Bo Vega umie więcej obiecać, niż dać. I pewnie dlatego sam nadawałby się do polityki. Obiecywał, że jego film pokaże polską politykę od środka, że zobaczymy historie, które wywrócą polityczną scenę do góry nogami. Zamiast tego zobaczyliśmy w finale... gołe pośladki jednego z bohaterów (granego przez Daniela Olbrychskiego, który zostaje marszałkiem). I to symboliczne ściągnięcie majtek, można uznać za wypięcie się Vegi na całą klasę polityczną. Tyle i tylko tyle... Ale za mało, żeby "Polityka" kimkolwiek wstrząsnęła. Żeby cokolwiek zmieniła (no, może tylko zmieni, czyli powiększy stan konta reżysera).

Vega nie używa w filmie nazwisk polityków, których pokazuje. Tak jest bezpieczniej. Zwłaszcza po procesie jaki mu chciał wytoczyć Bartłomiej Misiewicz. Ale prawdziwy konsument życia politycznego od razu wie, o kogo chodzi i o jakich skandalach mowa. Mamy więc wypadek kolumny pani premier, nieprawdopodobne wybryki pupila ministra MON i jego aresztowanie, namiętny romans prawicowego, bogobojnego posła, biznesy ojca dyrektora, paranoiczną podejrzliwość ministra obrony narodowej i jego niedwuznaczną słabość do pupila, wszechwładność prezesa itd. Czyli mamy obraz polskiej polityki, który już przerabialiśmy wcześniej w wersji memowej. Tyle, że tutaj szytej chwilami grubymi nićmi.

W filmie nie ma niczego, czego byśmy wcześniej nie widzieli, lub nie słyszeli w realu.

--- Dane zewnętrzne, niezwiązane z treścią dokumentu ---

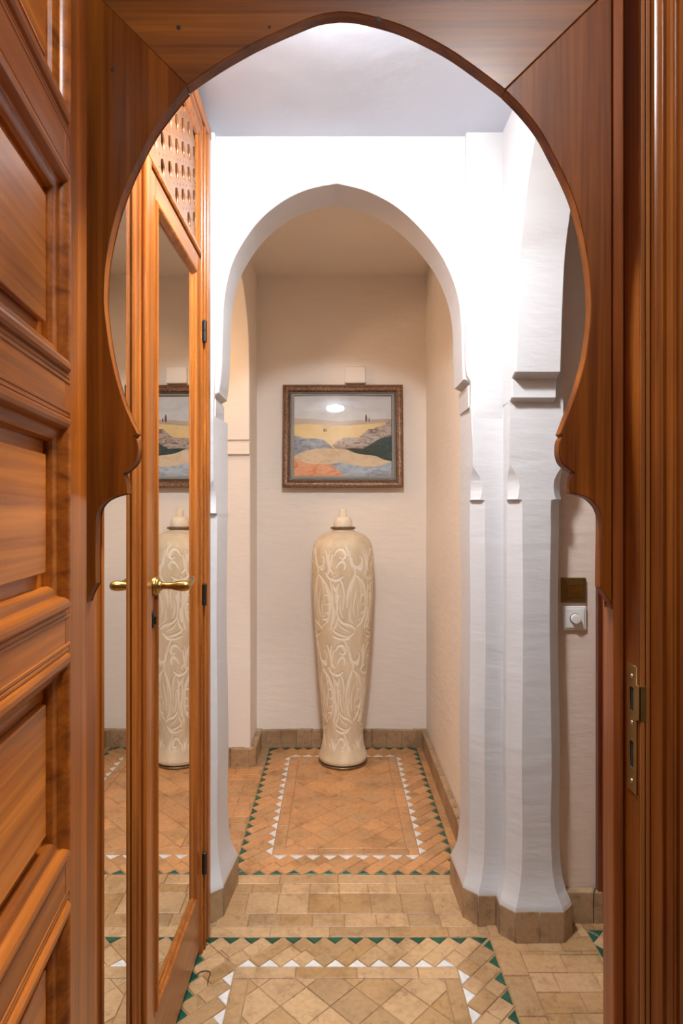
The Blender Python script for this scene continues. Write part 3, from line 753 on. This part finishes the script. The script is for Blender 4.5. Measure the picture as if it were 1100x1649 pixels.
# carving drawn in one repeating cell: u across (0..1), v down (0..1); five repeats round, 2.15 down
CELL = [  # (points, width) strokes cut into the surface, in crop pixels
 ([(330, 440), (305, 500), (288, 570), (285, 630)], (3, 12, 8, 2)),
 ([(330, 440), (365, 470), (395, 520), (410, 590), (408, 660), (385, 715), (350, 745)], (3, 9, 13, 12, 10, 8, 3)),
 ([(395, 520), (372, 508)], (10, 2)), ([(404, 560), (378, 560)], (10, 2)), ([(410, 605), (384, 618)], (10, 2)), ([(404, 655), (376, 668)], (10, 2)), ([(388, 700), (360, 706)], (10, 2)),
 ([(340, 690), (325, 640), (330, 580), (345, 520)], (1, 4, 4, 1)), ([(360, 690), (352, 640), (358, 590)], (1, 3, 1)),
 ([(232, 500), (226, 560), (228, 620), (232, 680), (262, 720), (310, 735), (345, 760)], (3, 9, 7, 5, 8, 10, 4)),
 ([(207, 500), (222, 530), (236, 495)], (4, 12, 6)), ([(236, 560), (232, 600)], (8, 3)),
 ([(160, 430), (185, 462), (225, 472), (262, 452)], (3, 8, 10, 3)), 
 ([(232, 690), (222, 730), (205, 765), (250, 790), (300, 800), (330, 780)], (4, 9, 6, 6, 8, 3)),
 ([(205, 800), (250, 815), (290, 810), (310, 795)], (4, 7, 11, 5)), ([(236, 720), (260, 750), (300, 770)], (1, 4, 1)),
 ([(310, 350), (318, 385), (345, 400), (372, 380), (375, 350), (358, 335)], (10, 12, 10, 8, 5, 2)), ([(345, 400), (362, 412), (378, 390)], (6, 10, 3)),
 ([(300, 300), (306, 350), (330, 410), (330, 440)], (3, 9, 8, 3)),
 ([(225, 400), (240, 375), (262, 365), (275, 385), (268, 410)], (4, 8, 12, 8, 3)), ([(200, 330), (190, 380), (185, 420)], (6, 10, 4)), ([(212, 330), (232, 300), (262, 300), (276, 330), (262, 350), (246, 338)], (3, 8, 11, 9, 6, 3)), ([(188, 300), (178, 350), (186, 400), (205, 430)], (3, 8, 9, 3)),
 ([(420, 480), (428, 560), (430, 640), (424, 700), (412, 760)], (3, 7, 8, 8, 4)),
 ([(385, 300), (400, 350), (408, 410), (395, 450)], (3, 8, 9, 4)), ([(395, 450), (420, 470), (440, 450)], (3, 6, 3)),
 ([(150, 470), (172, 510), (192, 570), (204, 640), (200, 700), (182, 750)], (3, 7, 9, 9, 8, 3)), ([(196, 600), (214, 660), (206, 720)], (3, 9, 3)),
 ([(248, 470), (262, 500), (270, 560), (262, 640)], (3, 6, 5, 2)), ([(250, 580), (246, 640), (262, 690)], (2, 5, 2)), ([(300, 640), (306, 700), (330, 730)], (2, 5, 2)),
 ([(355, 470), (372, 540), (370, 620)], (1, 3, 1)), ([(318, 480), (308, 560), (312, 640)], (1, 3, 1)),
 ([(262, 250), (285, 290), (290, 330)], (3, 7, 3)),
]
PW, PHH, X0, Y0 = 226.0, 555.0, 205.0, 262.0
Rm = 181.0
def carve(TH_, Zp):
    """0 = raised, 1 = cut, for arrays of angle and crop-pixel row"""
    uu = (TH_ * Rm * (2 * PI * Rm / PW / round(2 * PI * Rm / PW)) ** -1 + 116) % PW
    vv = (Zp - Y0) % PHH
    best = np.zeros_like(uu)
    for pts, wd in CELL:
        sp_ = spline([(x, y, w_) for (x, y), w_ in zip(pts, wd)], 5)
        for (xa, ya_, wa), (xb, yb_, wb) in zip(sp_[:-1], sp_[1:]):
            xm, ym = (xa + xb) / 2 - X0, (ya_ + yb_) / 2 - Y0
            dx, dy = xb - xa, yb_ - ya_; l2 = dx * dx + dy * dy + 1e-9
            px = (uu - (xa - X0) + PW / 2) % PW - PW / 2; py_ = (vv - (ya_ - Y0) + PHH / 2) % PHH - PHH / 2
            near = (np.abs(px) < 70) & (np.abs(py_) < 70)
            if not near.any(): continue
            pxn, pyn = px[near], py_[near]
            t = np.clip((pxn * dx + pyn * dy) / l2, 0, 1)
            dist = np.hypot(pxn - t * dx, pyn - t * dy); wq = (wa + (wb - wa) * t) * 0.72
            val = np.clip((wq + 2.2 - dist) / 2.6, 0, 1)
            best[near] = np.maximum(best[near], val)
    return best
Yrow = (CAM_H - (Zz + zoff - 0.006)) * F / 3.0 + VY; Yrow = (Yrow - 810) * 3.747
TT, YY = np.meshgrid(th_, Yrow)
cut = carve(TT, YY)
fade = np.clip((1485 - YY) / 30, 0, 1) * np.clip((YY - 262) / 25, 0, 1); cut *= fade
rng = np.random.default_rng(3)
R2 = Rz[:, None] - 0.0028 * cut + 0.0006 * np.sin(TT * 3 + YY * 0.01)
vs = np.stack([R2 * np.cos(TT), R2 * np.sin(TT), np.repeat(Zz[:, None], NT, 1)], -1).reshape(-1, 3)
ii = np.arange(NZ - 1)[:, None] * NT; jj = np.arange(NT)[None, :]; jk = (jj + 1) % NT
fs = np.stack([ii + jj, ii + jk, ii + NT + jk, ii + NT + jj], -1).reshape(-1, 4)
me = bpy.data.meshes.new('body'); me.from_pydata(vs.tolist(), [], fs.tolist())
at_ = me.attributes.new('carved', 'FLOAT', 'POINT'); at_.data.foreach_set('value', cut.reshape(-1).astype(np.float32))
m_, nt, b_ = new_mat('carved_jar_glaze')
an = nt.nodes.new('ShaderNodeAttribute'); an.attribute_name = 'carved'
n1 = N(nt, 'ShaderNodeTexNoise', Scale=30.0, Detail=5.0); nt.links.new(coords(nt, (1, 1, 0.35)), n1.inputs[0])
n2 = N(nt, 'ShaderNodeTexNoise', Scale=140.0, Detail=3.0); nt.links.new(coords(nt, (1, 1, 0.5)), n2.inputs[0])
tanr = ramp(nt, n1.outputs[0], [(0.3, lin(208, 188, 156)), (0.7, lin(226, 208, 178))])
nt.links.new(mixc(nt, an.outputs['Fac'], tanr, lin(238, 227, 208)), b_.inputs['Base Color']); b_.inputs['Roughness'].default_value = 0.5
bump(nt, b_, n2.outputs[0], 0.35, 0.0015)
link('body', me, m_, jar, 60)
GL = plain('jar_glaze', lin(236, 222, 198), 0.4, 0, 0.06, 30)
RIMM = plain('jar_metal_band', lin(132, 108, 80), 0.35, 0.8, 0.15, 60)
m = MB(); m.lathe([(.108, 0), (.1165, .002), (.1175, .006), (.1165, .0105), (.112, .0125)], n=64); m.build('base_rim', RIMM, jar, 60)
zt = Zz[-1]
m = MB(); m.lathe([(jr(70), zt - .003), (jr(62), zt + .006), (jr(62), zt + .012)], n=48); m.build('neck', GL, jar, 60)
m = MB(); m.lathe([(jr(60), zt + .008), (jr(74), zt + .010), (jr(77), zt + .0145), (jr(74), zt + .019), (jr(60), zt + .021)], n=48); m.build('neck_ring', RIMM, jar, 60)
m = MB(); m.lathe([(jr(56), zt + .019), (jr(57), zt + .035), (jr(54), zt + .052), (jr(47), zt + .063), (jr(36), zt + .069), (jr(23), zt + .071), (jr(24), zt + .075), (jr(25), zt + .098), (jr(23), zt + .105), (jr(14), zt + .109)], n=48)
m.build('lid', GL, jar, 50)

# ================================================================ FRAMED PICTURE
YP = 3.161
def pc(x, y): X, Z = at(440 + x / 4.783, 590 + y / 4.783, YP); return X, Z
PX, PZ = pc(536, 935)
pic = empty('framed_picture', (PX, YP, PZ)); tag(pic, 'landscape of dunes and hills in a gilt brown frame above the tall jar', 'picture')
pic.rotation_euler = (math.radians(-2.85), 0, 0)
def pl(x, y): X, Z = pc(x, y); return X - PX, Z - PZ
x0, z0 = pl(72, 935); x1, z1 = pl(1000, 137)
FRM = [(0, -.002), (0, .014), (.003, .018), (.008, .019), (.011, .0165), (.022, .0135), (.029, .015), (.032, .013), (.034, .008), (.0385, .006)]
m_, nt, b_ = new_mat('gilt_brown_frame')
n1 = N(nt, 'ShaderNodeTexNoise', Scale=160.0, Detail=4.0); nt.links.new(coords(nt), n1.inputs[0])
nt.links.new(ramp(nt, n1.outputs[0], [(0.3, lin(70, 42, 24)), (0.55, lin(122, 84, 54)), (0.75, lin(176, 136, 96))]), b_.inputs['Base Color'])
b_.inputs['Roughness'].default_value = 0.35; b_.inputs['Metallic'].default_value = 0.25; bump(nt, b_, n1.outputs[0], 0.5, 0.002)
def pring(name, xa, za, xb, zb, prof_, y, mat):
    vs = []; fs = []; n = len(prof_)
    for cx, cz, sx, sz in ((xa, za, 1, 1), (xb, za, -1, 1), (xb, zb, -1, -1), (xa, zb, 1, -1)):
        for d, h_ in prof_: vs.append((cx + sx * d, y - h_, cz + sz * d))
    for c in range(4):
        e = (c + 1) % 4
        for i in range(n - 1): fs.append((c * n + i, e * n + i, e * n + i + 1, c * n + i + 1))
    return mesh_obj(name, vs, fs, mat, pic, 25)
pring('frame', x0, z0, x1, z1, FRM, 0.0, m_)
BLK = plain('black_sight_edge', lin(26, 20, 18), 0.4)
pring('sight_edge', x0 + .0368, z0 + .0368, x1 - .0368, z1 - .0368, [(0, .0050), (.0003, .0095), (.0050, .0085), (.0056, .001)], 0, BLK)
m = MB(); m.box(x0 + .01, .001, z0 + .01, x1 - .01, .008, z1 - .01); m.build('backing', DARKW, pic)
MATB = plain('grey_mount', lin(178, 168, 152), 0.7)
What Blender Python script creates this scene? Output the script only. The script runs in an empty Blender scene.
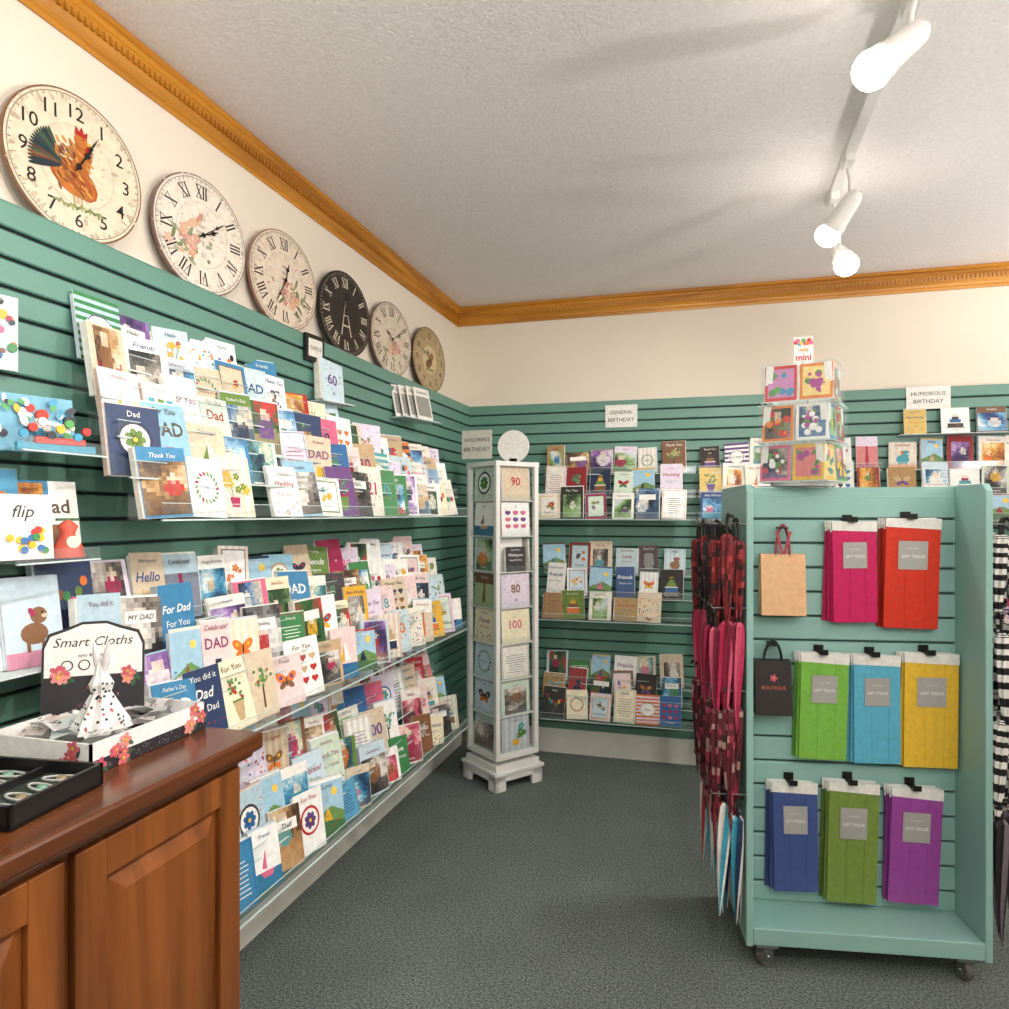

"Polityka" składa się z sześciu segmentów. Każdy z nich poświęcony jest jednej postaci. Otwiera pani premier. W tej roli Ewa Kasprzyk, która - jak widzimy na filmie - zanim została premierką, zwaną "broszką" i zanim uznała, że im się wszystko należy, była - jak widzimy u Vegi - zwyczajną gospodynią domową, karmiącą kury i obierającą ziemniaki. U jej boku tkwi mąż, ubierający się w lumpeksach, który pyta żonę, kiedy ta wyjeżdża do Warszawy - jak żyć pani premier?

W kolejnej części filmu mamy bardzo rozrywkowego i krnąbrnego absolwenta szkoły w Toruniu, pupila ojca dyrektora, który potem staje się ulubieńcem ministra MON. Paranoiczny minister darzy młodzieńca niezdrową jak by to określiło PiS - sympatią. Jest też bogobojny poseł Skiba, uchodzący za wzór cnót, ale zdradzający żonę tak często, jak się tylko okazja nadarza. Jest ojciec redemptorysta, grany przez Zbigniewa Zamachowskiego, który świetnie liczy pieniądze i wspiera swoich wychowanków, załatwiając im wymarzone prace, który także szantażuje rząd założeniem nowej partii. I wreszcie jest sam prezes, pociągający za wszystkie sznurki w państwie (w tej roli Andrzej Grabowski), który spotyka na swojej drodze młodego, pełnego życia rehabilitanta (Maciej Stuhr). I przez chwilę jest także pod jego niezdrowym urokiem.

Patrząc na prezesa granego przez Andrzeja Grabowskiego, który starał się jak mógł, pomyślałam, że jeszcze nie ma takiego w polskim kinie, który by postać prezesa dobrze nam pokazał.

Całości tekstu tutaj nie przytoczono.